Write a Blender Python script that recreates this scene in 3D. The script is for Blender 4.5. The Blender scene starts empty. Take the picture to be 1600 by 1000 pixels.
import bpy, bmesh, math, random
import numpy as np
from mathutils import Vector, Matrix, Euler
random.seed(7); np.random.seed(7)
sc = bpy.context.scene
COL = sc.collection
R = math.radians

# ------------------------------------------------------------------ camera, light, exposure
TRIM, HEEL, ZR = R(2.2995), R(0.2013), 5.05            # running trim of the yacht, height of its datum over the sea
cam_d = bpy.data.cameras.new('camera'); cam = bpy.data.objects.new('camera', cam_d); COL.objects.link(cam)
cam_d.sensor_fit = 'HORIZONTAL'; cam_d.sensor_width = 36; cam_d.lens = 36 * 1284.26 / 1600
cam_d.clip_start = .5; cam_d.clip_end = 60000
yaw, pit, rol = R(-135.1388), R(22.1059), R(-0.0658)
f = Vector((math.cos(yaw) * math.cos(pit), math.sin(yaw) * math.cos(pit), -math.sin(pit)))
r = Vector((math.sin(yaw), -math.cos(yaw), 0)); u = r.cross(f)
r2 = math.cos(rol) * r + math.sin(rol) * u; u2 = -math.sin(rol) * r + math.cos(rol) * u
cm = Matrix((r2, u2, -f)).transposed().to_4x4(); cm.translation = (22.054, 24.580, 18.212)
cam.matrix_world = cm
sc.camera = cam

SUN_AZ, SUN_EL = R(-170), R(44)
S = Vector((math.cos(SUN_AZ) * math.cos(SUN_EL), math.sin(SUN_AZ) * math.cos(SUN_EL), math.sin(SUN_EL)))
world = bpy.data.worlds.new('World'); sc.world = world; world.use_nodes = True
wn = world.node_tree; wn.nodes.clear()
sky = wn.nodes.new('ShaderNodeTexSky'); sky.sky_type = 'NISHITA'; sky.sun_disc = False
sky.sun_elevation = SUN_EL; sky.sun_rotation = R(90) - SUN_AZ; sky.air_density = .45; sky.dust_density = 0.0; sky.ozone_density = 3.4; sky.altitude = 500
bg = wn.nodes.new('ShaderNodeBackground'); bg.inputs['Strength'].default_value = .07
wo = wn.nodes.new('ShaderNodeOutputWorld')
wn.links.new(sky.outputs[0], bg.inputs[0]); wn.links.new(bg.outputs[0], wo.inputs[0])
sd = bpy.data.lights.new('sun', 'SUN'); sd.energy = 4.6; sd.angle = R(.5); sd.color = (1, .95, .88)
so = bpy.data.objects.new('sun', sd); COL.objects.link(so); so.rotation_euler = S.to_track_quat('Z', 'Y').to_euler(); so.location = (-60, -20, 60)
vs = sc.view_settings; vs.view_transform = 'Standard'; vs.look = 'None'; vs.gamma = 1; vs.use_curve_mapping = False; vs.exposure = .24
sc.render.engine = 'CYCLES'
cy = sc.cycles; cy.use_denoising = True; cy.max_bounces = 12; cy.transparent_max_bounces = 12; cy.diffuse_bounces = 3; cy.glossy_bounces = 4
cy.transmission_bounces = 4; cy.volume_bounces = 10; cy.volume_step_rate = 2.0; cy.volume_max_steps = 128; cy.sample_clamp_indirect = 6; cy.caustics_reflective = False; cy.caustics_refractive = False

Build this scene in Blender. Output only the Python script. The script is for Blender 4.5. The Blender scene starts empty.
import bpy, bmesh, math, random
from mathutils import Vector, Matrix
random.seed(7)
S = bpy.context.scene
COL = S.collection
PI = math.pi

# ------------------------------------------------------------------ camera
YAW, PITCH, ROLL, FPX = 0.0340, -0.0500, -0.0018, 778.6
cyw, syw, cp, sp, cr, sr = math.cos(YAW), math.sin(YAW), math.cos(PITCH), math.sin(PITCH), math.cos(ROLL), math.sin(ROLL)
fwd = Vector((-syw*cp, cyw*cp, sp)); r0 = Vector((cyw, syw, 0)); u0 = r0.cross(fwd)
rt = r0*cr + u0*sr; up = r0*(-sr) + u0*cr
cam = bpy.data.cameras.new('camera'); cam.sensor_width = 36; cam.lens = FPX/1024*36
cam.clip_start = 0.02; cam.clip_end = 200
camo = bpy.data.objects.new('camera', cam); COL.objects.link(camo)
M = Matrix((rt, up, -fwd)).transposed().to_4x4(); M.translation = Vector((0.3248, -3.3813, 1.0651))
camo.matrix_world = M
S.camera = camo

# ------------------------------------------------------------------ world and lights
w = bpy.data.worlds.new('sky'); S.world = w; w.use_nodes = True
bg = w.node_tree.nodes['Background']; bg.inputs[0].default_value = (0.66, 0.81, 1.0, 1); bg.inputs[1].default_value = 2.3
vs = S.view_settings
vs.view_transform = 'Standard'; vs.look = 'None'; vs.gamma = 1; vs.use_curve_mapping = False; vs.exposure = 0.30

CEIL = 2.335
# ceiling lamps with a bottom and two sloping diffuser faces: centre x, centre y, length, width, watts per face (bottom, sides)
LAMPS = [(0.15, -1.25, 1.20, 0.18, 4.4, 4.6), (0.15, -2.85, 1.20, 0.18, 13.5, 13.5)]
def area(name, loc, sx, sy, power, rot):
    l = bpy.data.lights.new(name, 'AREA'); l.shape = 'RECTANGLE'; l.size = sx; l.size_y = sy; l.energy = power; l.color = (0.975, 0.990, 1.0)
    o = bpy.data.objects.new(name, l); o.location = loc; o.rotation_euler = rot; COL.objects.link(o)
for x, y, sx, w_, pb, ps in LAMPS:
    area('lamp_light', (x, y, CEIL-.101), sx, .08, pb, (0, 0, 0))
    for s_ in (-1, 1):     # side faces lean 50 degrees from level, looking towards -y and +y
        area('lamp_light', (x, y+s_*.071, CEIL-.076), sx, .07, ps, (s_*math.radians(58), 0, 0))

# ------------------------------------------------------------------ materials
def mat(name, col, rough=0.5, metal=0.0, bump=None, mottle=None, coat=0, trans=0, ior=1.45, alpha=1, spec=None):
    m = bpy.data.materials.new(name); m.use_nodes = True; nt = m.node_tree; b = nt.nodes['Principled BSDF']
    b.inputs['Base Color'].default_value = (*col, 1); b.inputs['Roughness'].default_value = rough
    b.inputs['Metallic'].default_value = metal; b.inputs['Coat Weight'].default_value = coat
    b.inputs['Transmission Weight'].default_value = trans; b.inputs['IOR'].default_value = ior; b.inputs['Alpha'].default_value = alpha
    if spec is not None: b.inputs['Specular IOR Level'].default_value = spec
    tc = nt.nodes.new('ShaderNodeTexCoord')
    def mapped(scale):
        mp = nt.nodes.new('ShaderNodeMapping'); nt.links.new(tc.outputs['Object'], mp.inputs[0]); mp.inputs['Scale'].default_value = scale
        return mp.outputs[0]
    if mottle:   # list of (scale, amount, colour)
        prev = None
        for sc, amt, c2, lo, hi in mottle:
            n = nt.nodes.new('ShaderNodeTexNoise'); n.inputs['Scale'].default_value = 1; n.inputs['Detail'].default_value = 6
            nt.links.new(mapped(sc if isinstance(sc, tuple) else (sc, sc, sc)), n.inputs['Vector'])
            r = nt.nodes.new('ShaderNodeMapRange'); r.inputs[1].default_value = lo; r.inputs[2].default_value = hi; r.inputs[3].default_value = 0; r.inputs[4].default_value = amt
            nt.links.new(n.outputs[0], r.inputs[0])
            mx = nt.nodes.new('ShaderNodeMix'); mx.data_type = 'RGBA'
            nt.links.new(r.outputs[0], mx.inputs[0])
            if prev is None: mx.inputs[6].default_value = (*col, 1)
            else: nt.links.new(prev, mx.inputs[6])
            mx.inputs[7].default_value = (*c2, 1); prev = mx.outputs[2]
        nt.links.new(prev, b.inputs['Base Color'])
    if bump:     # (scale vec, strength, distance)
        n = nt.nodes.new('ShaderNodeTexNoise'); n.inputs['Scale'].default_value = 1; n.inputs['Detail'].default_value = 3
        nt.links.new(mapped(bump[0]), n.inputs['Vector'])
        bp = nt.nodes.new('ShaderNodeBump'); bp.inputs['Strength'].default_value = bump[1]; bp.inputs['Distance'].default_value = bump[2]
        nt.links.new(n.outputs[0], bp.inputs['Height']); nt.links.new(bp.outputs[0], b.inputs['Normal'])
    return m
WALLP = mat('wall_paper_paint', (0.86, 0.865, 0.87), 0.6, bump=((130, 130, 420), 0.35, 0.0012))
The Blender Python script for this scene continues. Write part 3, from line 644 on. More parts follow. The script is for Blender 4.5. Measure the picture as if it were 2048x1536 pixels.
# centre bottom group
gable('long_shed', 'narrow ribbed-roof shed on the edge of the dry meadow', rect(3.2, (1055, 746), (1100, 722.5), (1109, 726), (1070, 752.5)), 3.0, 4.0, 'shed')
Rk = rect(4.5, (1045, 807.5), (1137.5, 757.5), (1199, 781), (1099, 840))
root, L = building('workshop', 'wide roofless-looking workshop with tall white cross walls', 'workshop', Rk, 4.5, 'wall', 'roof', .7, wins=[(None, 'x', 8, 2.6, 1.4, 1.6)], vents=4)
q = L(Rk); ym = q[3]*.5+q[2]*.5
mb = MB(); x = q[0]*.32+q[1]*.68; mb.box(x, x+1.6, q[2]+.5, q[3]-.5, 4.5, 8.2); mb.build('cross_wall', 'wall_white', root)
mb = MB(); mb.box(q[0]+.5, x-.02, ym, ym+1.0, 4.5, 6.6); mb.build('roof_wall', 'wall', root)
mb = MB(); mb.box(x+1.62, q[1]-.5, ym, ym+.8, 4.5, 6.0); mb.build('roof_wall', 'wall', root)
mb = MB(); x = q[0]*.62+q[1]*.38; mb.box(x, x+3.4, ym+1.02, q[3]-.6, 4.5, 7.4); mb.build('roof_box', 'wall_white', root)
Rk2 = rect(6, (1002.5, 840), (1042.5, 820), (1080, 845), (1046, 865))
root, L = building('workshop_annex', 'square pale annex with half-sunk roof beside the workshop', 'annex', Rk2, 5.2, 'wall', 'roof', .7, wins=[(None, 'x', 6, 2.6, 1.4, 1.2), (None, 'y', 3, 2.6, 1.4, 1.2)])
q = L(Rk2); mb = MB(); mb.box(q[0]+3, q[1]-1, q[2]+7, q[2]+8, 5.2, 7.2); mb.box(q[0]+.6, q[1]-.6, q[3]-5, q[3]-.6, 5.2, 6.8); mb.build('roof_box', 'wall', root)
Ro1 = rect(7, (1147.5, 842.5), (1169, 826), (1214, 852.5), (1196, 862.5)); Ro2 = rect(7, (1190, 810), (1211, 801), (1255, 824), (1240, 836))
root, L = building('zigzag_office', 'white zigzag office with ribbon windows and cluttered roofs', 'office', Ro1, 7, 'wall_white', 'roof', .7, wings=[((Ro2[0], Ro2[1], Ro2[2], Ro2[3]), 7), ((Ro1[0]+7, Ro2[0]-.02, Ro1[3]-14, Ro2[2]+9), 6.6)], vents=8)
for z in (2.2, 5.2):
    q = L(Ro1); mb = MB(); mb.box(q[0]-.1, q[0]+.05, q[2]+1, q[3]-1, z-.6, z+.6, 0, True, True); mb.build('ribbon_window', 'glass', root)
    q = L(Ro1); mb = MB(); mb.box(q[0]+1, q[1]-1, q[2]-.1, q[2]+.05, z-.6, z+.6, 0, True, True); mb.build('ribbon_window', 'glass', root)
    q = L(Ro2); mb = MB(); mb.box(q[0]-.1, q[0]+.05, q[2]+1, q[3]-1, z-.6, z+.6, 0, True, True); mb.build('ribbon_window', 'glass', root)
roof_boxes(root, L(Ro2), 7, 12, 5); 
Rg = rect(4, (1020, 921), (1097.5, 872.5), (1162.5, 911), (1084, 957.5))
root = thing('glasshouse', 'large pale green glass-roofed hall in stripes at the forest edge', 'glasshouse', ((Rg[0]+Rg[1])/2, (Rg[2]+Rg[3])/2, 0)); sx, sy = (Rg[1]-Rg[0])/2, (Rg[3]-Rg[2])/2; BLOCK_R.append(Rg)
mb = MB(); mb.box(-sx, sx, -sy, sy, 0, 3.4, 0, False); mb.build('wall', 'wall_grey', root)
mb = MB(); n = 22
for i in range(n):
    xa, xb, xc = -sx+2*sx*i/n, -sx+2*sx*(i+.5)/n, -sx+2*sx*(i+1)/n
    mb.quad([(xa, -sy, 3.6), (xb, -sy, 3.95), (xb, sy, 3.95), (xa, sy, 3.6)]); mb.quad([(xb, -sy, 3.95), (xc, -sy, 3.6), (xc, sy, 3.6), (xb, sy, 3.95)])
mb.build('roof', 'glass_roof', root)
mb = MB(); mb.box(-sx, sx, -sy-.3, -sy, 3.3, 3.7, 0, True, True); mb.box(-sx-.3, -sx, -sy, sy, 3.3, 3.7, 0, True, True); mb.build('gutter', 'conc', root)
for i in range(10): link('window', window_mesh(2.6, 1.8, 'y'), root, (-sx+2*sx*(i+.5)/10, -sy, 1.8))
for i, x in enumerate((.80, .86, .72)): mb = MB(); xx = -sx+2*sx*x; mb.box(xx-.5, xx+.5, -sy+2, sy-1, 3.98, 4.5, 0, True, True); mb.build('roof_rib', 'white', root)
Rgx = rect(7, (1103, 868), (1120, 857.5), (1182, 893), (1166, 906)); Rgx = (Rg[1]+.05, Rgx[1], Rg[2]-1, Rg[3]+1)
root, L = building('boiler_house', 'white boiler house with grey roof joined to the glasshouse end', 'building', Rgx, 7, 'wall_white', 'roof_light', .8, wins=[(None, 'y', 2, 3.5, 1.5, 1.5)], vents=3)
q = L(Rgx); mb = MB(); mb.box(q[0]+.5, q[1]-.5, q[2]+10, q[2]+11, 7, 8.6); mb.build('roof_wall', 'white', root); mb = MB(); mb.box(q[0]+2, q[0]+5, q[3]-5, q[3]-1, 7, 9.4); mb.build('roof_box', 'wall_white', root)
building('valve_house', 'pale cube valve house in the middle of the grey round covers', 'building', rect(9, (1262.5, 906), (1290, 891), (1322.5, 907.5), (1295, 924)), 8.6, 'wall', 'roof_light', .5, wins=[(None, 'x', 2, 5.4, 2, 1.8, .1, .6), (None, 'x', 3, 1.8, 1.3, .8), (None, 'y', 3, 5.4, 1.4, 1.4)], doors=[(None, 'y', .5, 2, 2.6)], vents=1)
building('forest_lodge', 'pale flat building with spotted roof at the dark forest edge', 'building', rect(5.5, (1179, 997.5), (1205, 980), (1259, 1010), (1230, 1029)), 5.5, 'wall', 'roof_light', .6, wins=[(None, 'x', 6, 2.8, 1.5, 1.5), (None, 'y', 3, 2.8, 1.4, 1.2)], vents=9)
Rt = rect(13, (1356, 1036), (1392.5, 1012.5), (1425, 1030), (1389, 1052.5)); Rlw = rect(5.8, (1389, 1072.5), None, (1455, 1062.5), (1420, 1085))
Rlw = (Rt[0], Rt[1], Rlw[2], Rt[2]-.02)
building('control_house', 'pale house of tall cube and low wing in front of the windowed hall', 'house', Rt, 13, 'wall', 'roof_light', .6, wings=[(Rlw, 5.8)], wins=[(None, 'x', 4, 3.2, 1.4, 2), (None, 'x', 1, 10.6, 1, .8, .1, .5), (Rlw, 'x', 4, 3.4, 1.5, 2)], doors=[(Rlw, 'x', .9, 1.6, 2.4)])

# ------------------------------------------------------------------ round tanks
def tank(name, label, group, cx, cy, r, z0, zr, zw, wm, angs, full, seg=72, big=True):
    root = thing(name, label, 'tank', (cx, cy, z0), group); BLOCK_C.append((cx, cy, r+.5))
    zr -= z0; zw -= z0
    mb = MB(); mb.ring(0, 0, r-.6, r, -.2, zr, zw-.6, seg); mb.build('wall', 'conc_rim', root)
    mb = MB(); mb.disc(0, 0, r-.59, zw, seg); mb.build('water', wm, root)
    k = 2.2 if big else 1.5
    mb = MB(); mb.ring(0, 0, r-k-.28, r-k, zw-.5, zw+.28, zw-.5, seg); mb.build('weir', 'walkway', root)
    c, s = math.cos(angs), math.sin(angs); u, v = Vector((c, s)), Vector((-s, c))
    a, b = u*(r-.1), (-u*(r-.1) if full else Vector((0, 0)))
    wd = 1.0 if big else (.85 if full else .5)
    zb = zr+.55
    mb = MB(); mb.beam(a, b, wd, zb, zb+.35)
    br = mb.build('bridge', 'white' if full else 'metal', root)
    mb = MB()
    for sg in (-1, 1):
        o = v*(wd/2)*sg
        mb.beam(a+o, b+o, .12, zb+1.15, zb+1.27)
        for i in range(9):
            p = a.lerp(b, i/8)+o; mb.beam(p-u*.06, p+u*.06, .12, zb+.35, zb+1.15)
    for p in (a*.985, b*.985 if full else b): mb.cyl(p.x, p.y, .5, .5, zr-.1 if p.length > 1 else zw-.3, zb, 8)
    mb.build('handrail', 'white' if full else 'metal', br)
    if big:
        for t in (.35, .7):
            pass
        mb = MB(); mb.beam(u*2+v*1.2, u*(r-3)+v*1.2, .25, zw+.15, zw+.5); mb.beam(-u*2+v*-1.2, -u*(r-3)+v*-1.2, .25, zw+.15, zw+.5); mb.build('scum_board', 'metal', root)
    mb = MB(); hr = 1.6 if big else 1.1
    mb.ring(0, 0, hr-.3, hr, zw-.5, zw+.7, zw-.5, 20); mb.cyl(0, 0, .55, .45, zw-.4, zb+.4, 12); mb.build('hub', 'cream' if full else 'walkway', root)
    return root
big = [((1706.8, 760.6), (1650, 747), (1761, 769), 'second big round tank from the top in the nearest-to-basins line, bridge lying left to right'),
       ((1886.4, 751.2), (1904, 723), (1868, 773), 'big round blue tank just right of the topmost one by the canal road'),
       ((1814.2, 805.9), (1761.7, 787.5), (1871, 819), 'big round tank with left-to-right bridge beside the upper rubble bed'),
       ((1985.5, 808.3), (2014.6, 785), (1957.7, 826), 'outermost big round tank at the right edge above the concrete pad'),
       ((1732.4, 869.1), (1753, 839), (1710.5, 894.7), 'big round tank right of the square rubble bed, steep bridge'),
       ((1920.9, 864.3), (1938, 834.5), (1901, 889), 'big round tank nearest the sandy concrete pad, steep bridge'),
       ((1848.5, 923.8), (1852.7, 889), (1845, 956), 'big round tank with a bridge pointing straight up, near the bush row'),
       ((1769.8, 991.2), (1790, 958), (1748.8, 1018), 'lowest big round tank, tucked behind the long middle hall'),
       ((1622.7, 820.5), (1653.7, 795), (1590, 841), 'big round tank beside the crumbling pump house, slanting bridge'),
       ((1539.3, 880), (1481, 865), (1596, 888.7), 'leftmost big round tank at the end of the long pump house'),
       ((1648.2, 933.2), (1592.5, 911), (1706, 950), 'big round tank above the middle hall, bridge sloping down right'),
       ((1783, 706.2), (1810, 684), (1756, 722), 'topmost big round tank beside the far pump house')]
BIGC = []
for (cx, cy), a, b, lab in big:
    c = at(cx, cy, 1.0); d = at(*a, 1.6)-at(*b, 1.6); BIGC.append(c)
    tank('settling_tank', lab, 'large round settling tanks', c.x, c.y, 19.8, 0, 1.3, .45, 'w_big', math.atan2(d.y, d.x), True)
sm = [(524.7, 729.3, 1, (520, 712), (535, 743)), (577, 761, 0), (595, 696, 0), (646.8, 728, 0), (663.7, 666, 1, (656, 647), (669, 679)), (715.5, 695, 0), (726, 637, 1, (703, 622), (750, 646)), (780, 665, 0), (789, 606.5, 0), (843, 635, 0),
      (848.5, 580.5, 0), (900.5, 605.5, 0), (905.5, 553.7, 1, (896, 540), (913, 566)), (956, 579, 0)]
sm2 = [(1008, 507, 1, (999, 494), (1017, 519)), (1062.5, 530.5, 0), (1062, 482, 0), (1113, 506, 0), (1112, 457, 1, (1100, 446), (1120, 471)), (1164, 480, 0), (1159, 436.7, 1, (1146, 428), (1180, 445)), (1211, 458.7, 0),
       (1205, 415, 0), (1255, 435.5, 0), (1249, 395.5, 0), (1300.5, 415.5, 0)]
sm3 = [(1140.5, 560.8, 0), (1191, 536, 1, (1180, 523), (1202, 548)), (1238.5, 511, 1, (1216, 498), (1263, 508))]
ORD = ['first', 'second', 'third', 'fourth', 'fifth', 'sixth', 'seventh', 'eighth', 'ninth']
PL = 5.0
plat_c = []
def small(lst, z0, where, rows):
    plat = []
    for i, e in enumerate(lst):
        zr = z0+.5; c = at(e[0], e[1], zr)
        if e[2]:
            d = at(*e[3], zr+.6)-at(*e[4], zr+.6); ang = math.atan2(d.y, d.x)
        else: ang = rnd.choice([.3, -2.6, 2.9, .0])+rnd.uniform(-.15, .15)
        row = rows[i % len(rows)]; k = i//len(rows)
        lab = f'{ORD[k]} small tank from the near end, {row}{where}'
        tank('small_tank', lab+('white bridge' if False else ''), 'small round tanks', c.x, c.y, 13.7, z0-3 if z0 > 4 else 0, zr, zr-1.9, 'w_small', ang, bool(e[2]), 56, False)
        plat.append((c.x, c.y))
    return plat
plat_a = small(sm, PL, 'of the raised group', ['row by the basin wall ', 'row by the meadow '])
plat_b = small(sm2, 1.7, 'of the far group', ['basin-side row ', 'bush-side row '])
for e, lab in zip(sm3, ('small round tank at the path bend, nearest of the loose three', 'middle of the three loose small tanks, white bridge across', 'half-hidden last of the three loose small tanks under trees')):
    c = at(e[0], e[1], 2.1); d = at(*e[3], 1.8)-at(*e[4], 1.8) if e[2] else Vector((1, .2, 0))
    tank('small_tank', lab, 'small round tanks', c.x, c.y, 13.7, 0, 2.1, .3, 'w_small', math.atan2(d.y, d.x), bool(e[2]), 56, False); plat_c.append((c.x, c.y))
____
[Stated goal]
Give back the listing exactly, please, from its first line to the line containing "R = math.radians", inclusive, and nothing past that line.

[Answer to the exercise]
Write a Blender Python script that recreates this scene in 3D. The script is for Blender 4.5. The Blender scene starts empty. Take the picture to be 1600 by 1000 pixels.
import bpy, bmesh, math, random
import numpy as np
from mathutils import Vector, Matrix, Euler
random.seed(7); np.random.seed(7)
sc = bpy.context.scene
COL = sc.collection
R = math.radians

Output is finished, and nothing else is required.